#### Task statement:
Retype word for word the first line of the listing and each line after it up to the line with "scn.camera = cam", with the pictures taken out.

* * *

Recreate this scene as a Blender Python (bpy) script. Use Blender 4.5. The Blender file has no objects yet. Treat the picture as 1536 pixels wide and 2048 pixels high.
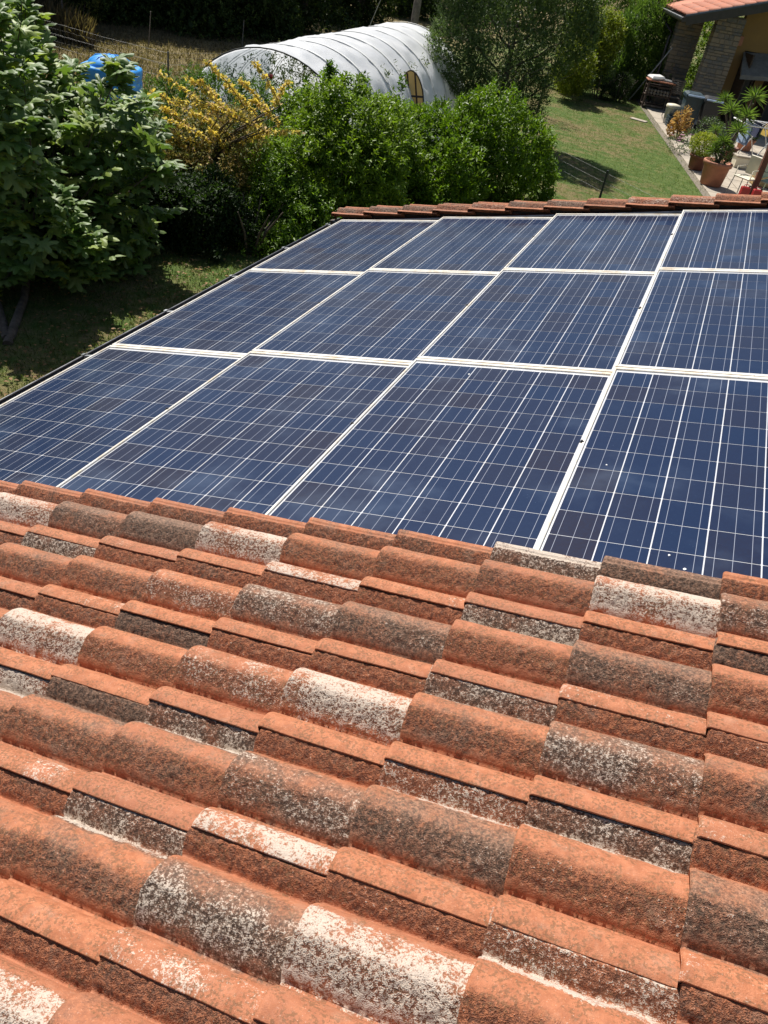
import bpy, bmesh, math, random
import numpy as np
from mathutils import Vector, Matrix

random.seed(7); rng = np.random.default_rng(7)
scn = bpy.context.scene
COL = scn.collection
PITCH = math.radians(16.0)
GZ = -2.0                                   # ground level (eave of our roof is z = 0)

# ------------------------------------------------------------------ camera, sky, sun
CAM = (2.975403, -2.005607, 2.396796)
F_PX = 1609.60
cd = bpy.data.cameras.new('camera'); cam = bpy.data.objects.new('camera', cd); COL.objects.link(cam)
cd.sensor_fit = 'VERTICAL'; cd.sensor_height = 24.0; cd.lens = F_PX / 2048 * 24.0
cd.clip_start = 0.05; cd.clip_end = 2000
RT, UP, BK = (0.911826, 0.382175, 0.150052), (-0.343415, 0.509606, 0.788903), (0.225031, -0.770872, 0.595917)
cam.matrix_world = Matrix(((RT[0], UP[0], BK[0], CAM[0]), (RT[1], UP[1], BK[1], CAM[1]), (RT[2], UP[2], BK[2], CAM[2]), (0, 0, 0, 1)))
scn.camera = cam

SUN_EL = math.radians(54); SUN_H = (-0.75, 0.66)          # where the sun stands: ahead and to the left
SUN = Vector((SUN_H[0] * math.cos(SUN_EL), SUN_H[1] * math.cos(SUN_EL), math.sin(SUN_EL)))
world = bpy.data.worlds.new('World'); scn.world = world; world.use_nodes = True
wn = world.node_tree; wn.nodes.clear()
sky = wn.nodes.new('ShaderNodeTexSky'); sky.sky_type = 'NISHITA'; sky.sun_disc = False
sky.sun_elevation = SUN_EL; sky.sun_rotation = math.atan2(SUN_H[0], SUN_H[1]); sky.air_density = 1.0; sky.dust_density = 1.5
bg = wn.nodes.new('ShaderNodeBackground'); bg.inputs['Strength'].default_value = 0.062
wo = wn.nodes.new('ShaderNodeOutputWorld')
wn.links.new(sky.outputs[0], bg.inputs[0]); wn.links.new(bg.outputs[0], wo.inputs[0])
sl = bpy.data.lights.new('sun', 'SUN'); sl.energy = 5.0; sl.angle = math.radians(0.55); sl.color = (1.0, 0.955, 0.89)
so = bpy.data.objects.new('sun', sl); COL.objects.link(so)
so.rotation_euler = SUN.to_track_quat('Z', 'Y').to_euler(); so.location = (0, 0, 30)
scn.view_settings.view_transform = 'Standard'; scn.view_settings.look = 'None'
scn.view_settings.exposure = 0.46; scn.view_settings.gamma = 1.0
try: scn.view_settings.use_curve_mapping = False
except Exception: pass
scn.cycles.max_bounces = 7; scn.cycles.transparent_max_bounces = 12
scn.cycles.diffuse_bounces = 3; scn.cycles.glossy_bounces = 3; scn.cycles.transmission_bounces = 4
scn.cycles.caustics_reflective = False; scn.cycles.caustics_refractive = False

# ------------------------------------------------------------------ helpers
def tag(o, label=None, cat=None, group=None, kind=None):
    if label: o['label'] = label
    if cat: o['category'] = cat
    if group: o['group'] = group
    if kind: o['kind'] = kind
    return o
def empty(name, loc=(0, 0, 0), rz=0.0, label=None, cat=None, group=None):
    o = bpy.data.objects.new(name, None); COL.objects.link(o)
    o.location = loc; o.rotation_euler = (0, 0, rz); o.empty_display_size = 0.1
    return tag(o, label, cat, group)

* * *

#### Task answer:
Recreate this scene as a Blender Python (bpy) script. Use Blender 4.5. The Blender file has no objects yet. Treat the picture as 1536 pixels wide and 2048 pixels high.
import bpy, bmesh, math, random
import numpy as np
from mathutils import Vector, Matrix

random.seed(7); rng = np.random.default_rng(7)
scn = bpy.context.scene
COL = scn.collection
PITCH = math.radians(16.0)
GZ = -2.0                                   # ground level (eave of our roof is z = 0)

# ------------------------------------------------------------------ camera, sky, sun
CAM = (2.975403, -2.005607, 2.396796)
F_PX = 1609.60
cd = bpy.data.cameras.new('camera'); cam = bpy.data.objects.new('camera', cd); COL.objects.link(cam)
cd.sensor_fit = 'VERTICAL'; cd.sensor_height = 24.0; cd.lens = F_PX / 2048 * 24.0
cd.clip_start = 0.05; cd.clip_end = 2000
RT, UP, BK = (0.911826, 0.382175, 0.150052), (-0.343415, 0.509606, 0.788903), (0.225031, -0.770872, 0.595917)
cam.matrix_world = Matrix(((RT[0], UP[0], BK[0], CAM[0]), (RT[1], UP[1], BK[1], CAM[1]), (RT[2], UP[2], BK[2], CAM[2]), (0, 0, 0, 1)))
scn.camera = cam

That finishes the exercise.